The eastern North Pacific gray whale population, which migrates annually from Arctic feeding grounds to breeding lagoons in Mexico, is at one of its lowest points in decades. The 2024/2025 population estimate came in between 11,700 and 14,450 whales, the third lowest count since surveys began in the late 1960s.

This decline follows an Unusual Mortality Event that began in December 2018, when large numbers of gray whales started washing up dead along the west coast. The event lasted through November 2023 and drove the population down from its recent highs to roughly 13,200 to 15,960 whales by the 2022/2023 survey. A brief uptick in the 2023/2024 count offered some hope, but the latest estimate suggests the recovery stalled. NOAA conducts shore-based surveys from a field station south of Monterey, California, counting southbound whales from December through February as they pass on their migration. Researchers are closely monitoring calf production and body condition for signs of whether the population is stabilizing.

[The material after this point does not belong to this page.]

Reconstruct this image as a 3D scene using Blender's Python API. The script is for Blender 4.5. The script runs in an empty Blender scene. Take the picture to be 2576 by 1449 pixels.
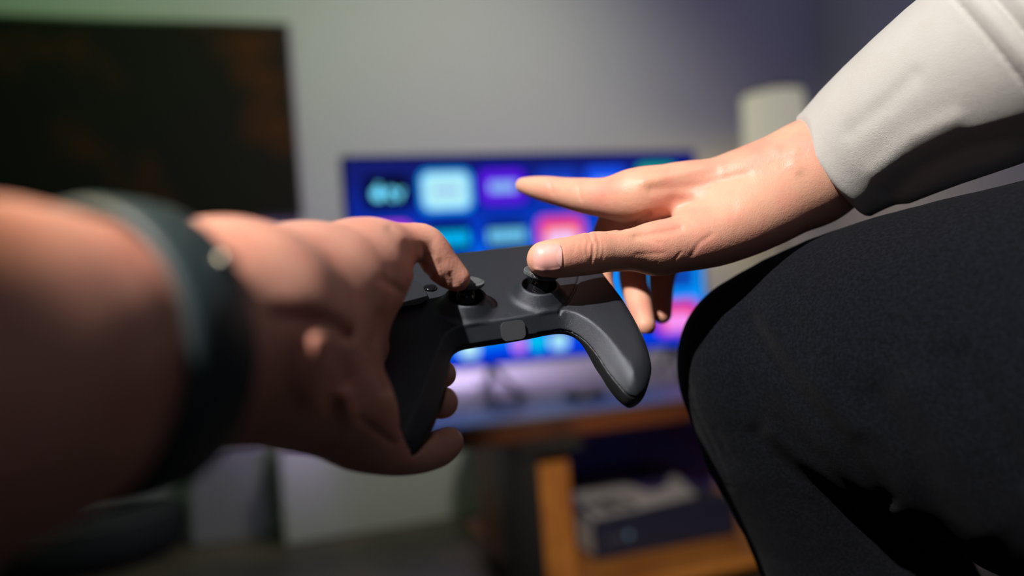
import bpy, bmesh, math, random
import numpy as np
from mathutils import Vector, Matrix
random.seed(5)
PI = math.pi
S = bpy.context.scene
COL = S.collection
FP = 2022.0                       # focal length in pixels of a 2576 px wide frame

# ---------------------------------------------------------------- camera frame
def nrm(a):
    a = np.array(a, float); return a/np.linalg.norm(a)
AX = nrm([6150, 444, -2022])
AZ = np.array([-.0785, .9969, -.02]); AZ = nrm(AZ-(AZ@AX)*AX)
AY = np.cross(AZ, AX)
M = np.array([AX, AY, AZ])        # camera (right, up, back) -> world
CAM = np.array([0, 0, .75])
def ray(px, py): return M@np.array([(px-1288)/FP, -(py-724)/FP, -1.])
def onY(px, py, y): r = ray(px, py); return CAM+r*y/r[1]
def onZ(px, py, z): r = ray(px, py); return CAM+r*(z-.75)/r[2]
def onX(px, py, x): r = ray(px, py); return CAM+r*x/r[0]
def cs(px, py, d): return np.array([(px-1288)/FP*d, -(py-724)/FP*d, d])   # camera frame: right, up, forward
def c2w(P):
    P = np.atleast_2d(P).astype(float)
    return (P*np.array([1, 1, -1]))@M.T+CAM

cam = bpy.data.cameras.new('camera'); camo = bpy.data.objects.new('camera', cam); COL.objects.link(camo)
camo.matrix_world = Matrix.Translation(CAM.tolist())@Matrix(M.tolist()).to_4x4()
cam.sensor_width = 36; cam.lens = 36*FP/2576; cam.clip_start = .01
cam.dof.use_dof = True; cam.dof.focus_distance = .432; cam.dof.aperture_fstop = 2.35
S.camera = camo
S.view_settings.view_transform = 'Standard'; S.view_settings.look = 'None'
S.view_settings.exposure = 0; S.view_settings.gamma = 1; S.view_settings.use_curve_mapping = False

def lin(r, g, b):
    f = lambda c: c/12.92 if c <= .04045 else ((c+.055)/1.055)**2.4
    return (f(r/255), f(g/255), f(b/255))

W = bpy.data.worlds.new('world'); S.world = W; W.use_nodes = True
W.node_tree.nodes['Background'].inputs[0].default_value = (.55, .62, .8, 1)
W.node_tree.nodes['Background'].inputs[1].default_value = .03

def lamp(name, kind, loc, target, energy, color, **kw):
    l = bpy.data.lights.new(name, kind); l.energy = energy; l.color = color
    for k, v in kw.items(): setattr(l, k, v)
    o = bpy.data.objects.new(name, l); COL.objects.link(o)
    o.location = tuple(loc)
    d = Vector(tuple(target))-Vector(tuple(loc))
    o.rotation_euler = d.to_track_quat('-Z', 'Y').to_euler()
    return o
hand_c = c2w(cs(1250, 740, .42))[0]
key_pos = c2w(cs(1250, 740, .42)+1.75*nrm([-.44, .73, -.56]))[0]
lamp('key_spot', 'SPOT', key_pos, c2w(cs(1590, 640, .43))[0], 250, (1, .95, .90), spot_size=math.radians(16.3), spot_blend=.06, shadow_soft_size=.018)
lamp('ceiling_wash', 'SPOT', (1.0, 1.5, 2.35), (.75, 3.1, 1.3), 66, (1, 1, .80), spot_size=math.radians(95), spot_blend=1, shadow_soft_size=.15)
lamp('green_wash', 'AREA', (-.5, 2.0, 2.3), (-.2, 3.1, 1.9), 3.5, (.5, 1, .35), size=.5)
lamp('violet_wash', 'AREA', (1.7, 1.2, 2.2), (2.3, 2.6, 1.3), 3.6, (.36, .3, 1), size=.5)
lamp('fill_left_warm', 'SPOT', c2w([[-.55, .65, .22]])[0], c2w(cs(-60, 560, .185))[0], 16, (1, .70, .16), spot_size=math.radians(17), spot_blend=1, shadow_soft_size=.05)
lamp('room_fill', 'AREA', c2w([[.2, 1.1, -.7]])[0], c2w([[.1, -.05, .5]])[0], 1.1, (.85, .9, 1), size=.9)
lamp('led_bar_light', 'AREA', (.78, 2.125, .60), (.85, 3.1, .42), 4.5, (.72, .55, 1), size=.95, shape='RECTANGLE', size_y=.02, spread=math.radians(70))
lamp('added_table_fill', 'SPOT', (.25, .1, 1.25), (.95, 1.80, .28), 110, (1, .86, .68), spot_size=math.radians(30), spot_blend=.8, shadow_soft_size=.03)  # added spot to brighten shelf, box and table edge; no lamp stands there

# ---------------------------------------------------------------- materials
def mat(name, base=(.5, .5, .5), rough=.5, metal=0, spec=.5, emit=None, estr=1, bump=None, mottle=None, coat=0, sss=None, sheen=0):
    m = bpy.data.materials.new(name); m.use_nodes = True
    nt = m.node_tree; b = nt.nodes['Principled BSDF']; L = nt.links
    b.inputs['Base Color'].default_value = (*base, 1); b.inputs['Roughness'].default_value = rough
    b.inputs['Metallic'].default_value = metal; b.inputs['Specular IOR Level'].default_value = spec
    b.inputs['Coat Weight'].default_value = coat; b.inputs['Sheen Weight'].default_value = sheen
    if sheen: b.inputs['Sheen Roughness'].default_value = .5
    tc = nt.nodes.new('ShaderNodeTexCoord')
    if sss:
        b.inputs['Subsurface Weight'].default_value = sss[0]
        b.inputs['Subsurface Radius'].default_value = sss[1]; b.inputs['Subsurface Scale'].default_value = sss[2]
    if emit:
        b.inputs['Emission Color'].default_value = (*emit, 1); b.inputs['Emission Strength'].default_value = estr
    if mottle:      # (scale, other colour, contrast low, high)
        n = nt.nodes.new('ShaderNodeTexNoise'); n.inputs['Scale'].default_value = mottle[0]; n.inputs['Detail'].default_value = 5
        r = nt.nodes.new('ShaderNodeMapRange'); r.inputs['From Min'].default_value = mottle[2]; r.inputs['From Max'].default_value = mottle[3]
        x = nt.nodes.new('ShaderNodeMix'); x.data_type = 'RGBA'
        x.inputs['A'].default_value = (*base, 1); x.inputs['B'].default_value = (*mottle[1], 1)
        L.new(tc.outputs['Object'], n.inputs['Vector']); L.new(n.outputs['Fac'], r.inputs['Value'])
        L.new(r.outputs['Result'], x.inputs['Factor']); L.new(x.outputs['Result'], b.inputs['Base Color'])
    if bump:        # list of (kind, scale, distance)
        last = None
        for kind, sc, dist in bump:
            if kind == 'noise':
                t = nt.nodes.new('ShaderNodeTexNoise'); t.inputs['Detail'].default_value = 3; out = t.outputs['Fac']
            elif kind == 'wave':
                t = nt.nodes.new('ShaderNodeTexWave'); t.inputs['Distortion'].default_value = 1.5; out = t.outputs['Fac']
            else:
                t = nt.nodes.new('ShaderNodeTexVoronoi'); out = t.outputs['Distance']
            t.inputs['Scale'].default_value = sc
            L.new(tc.outputs['Object'], t.inputs['Vector'])
            bp = nt.nodes.new('ShaderNodeBump'); bp.inputs['Strength'].default_value = 1; bp.inputs['Distance'].default_value = dist
            L.new(out, bp.inputs['Height'])
            if last: L.new(last.outputs['Normal'], bp.inputs['Normal'])
            last = bp
        L.new(last.outputs['Normal'], b.inputs['Normal'])
    return m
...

The Great Pacific Garbage Patch Keeps Growing

The North Pacific Garbage Patch, a massive accumulation zone of plastic debris caught in rotating ocean currents between roughly Hawaii and California, continues to expand. Modeling estimates for 2022 put the concentration of larger plastic debris at around 72 to 83 kilograms per square kilometer, with a net growth rate of 1% to 3% per year as new plastic enters faster than existing debris degrades.

The microplastic situation is even more staggering. The same region contains an estimated 1 million or more tiny plastic fragments per square kilometer, particles between 0.5 and 5 millimeters that are nearly impossible to filter out without capturing marine life along with them. Around 90% of the species living in the patch’s deep-sea sediments haven’t even been formally described by science yet, which complicates cleanup efforts: it’s difficult to assess ecological harm when you don’t fully know what lives there.

Deep-Sea Mining Trials Are Raising Alarms

The Clarion-Clipperton Zone, a vast stretch of Pacific seafloor between Hawaii and Mexico, is rich in potato-sized mineral nodules containing metals used in batteries and electronics. In October 2022, a company backed by the Pacific island nation of Nauru conducted the first large-scale trial of a prototype nodule collection vehicle in this zone.

The results, published in Nature, were sobering. In areas where the collector drove, the density of seafloor animals dropped by 37% and species richness fell by 32%. Even in nearby areas not directly mined but affected by sediment plumes kicked up by the vehicle, the balance of species shifted in ways that reduced overall biodiversity. The Clarion-Clipperton Zone hosts unusually high biodiversity for the deep sea, with more species diversity than comparable deep-ocean habitats elsewhere. The International Seabed Authority is still developing regulations for commercial mining, and these early trial results are feeding directly into that debate.